La difficulté n’est pas d’élever sur l’un ou l’autre de ces principes tout un ensemble de dogmes et d’institutions ; la difficulté commence lorsque l’esprit de critique s’éveille et se hasarde à demander sur quoi repose le principe même qui sert de fondement, car de deux-choses l’une : ou ce principe est évident, et alors on ne s’explique guère qu’il n’obtienne pas une adhésion universelle, ou il n’est pas évident, et alors il faut bien qu’il s’appuie sur des preuves, et dès lors ce sont ces preuves qui forment la véritable et dernière raison de la croyance. L’embarras de la théologie catholique est de prouver l’infaillibilité de l’autorité ecclésiastique ; l’embarras de la théologie protestante n’est pas moins grand lorsqu’elle est mise en demeure de justifier le rang qu’elle attribue à l’Écriture sainte. C’est de part et d’autre l’histoire du système hindou : la terre repose sur l’éléphant, l’éléphant repose sur la tortue ; mais la tortue elle-même, sur quoi repose-t-elle ?

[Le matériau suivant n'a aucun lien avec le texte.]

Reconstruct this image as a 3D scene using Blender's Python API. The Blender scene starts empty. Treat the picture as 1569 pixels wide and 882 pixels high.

Il ne suffit pas au reste que l’Écriture établisse son caractère surnaturel par des considérations plus ou moins plausibles, il faut en outre que le contenu de l’Écriture ne renferme rien qui soit en contradiction avec une pareille origine ; en d’autres termes, l’infaillibilité du recueil sacré doit se prouver positivement d’abord, et par des preuves directes, — négativement ensuite, par l’absence de toute erreur. Telle est la position que fait à la Bible la théorie du protestantisme. On va voir comment, s’il faut en croire les auteurs des Essais et Revues, les livres saints remplissent les conditions que les théologiens ont cherché à leur imposer.

Je l’ai dit, le christianisme pour le protestant se confond avec la Bible, et les preuves du christianisme se confondent aussi avec les preuves de l’inspiration de la Bible. Ces preuves sont de deux espèces, les preuves historiques, qui pendant longtemps ont seules été en faveur, et les preuves morales, qui ont pris la place des premières depuis que la caducité de celles-ci s’est fait sentir davantage.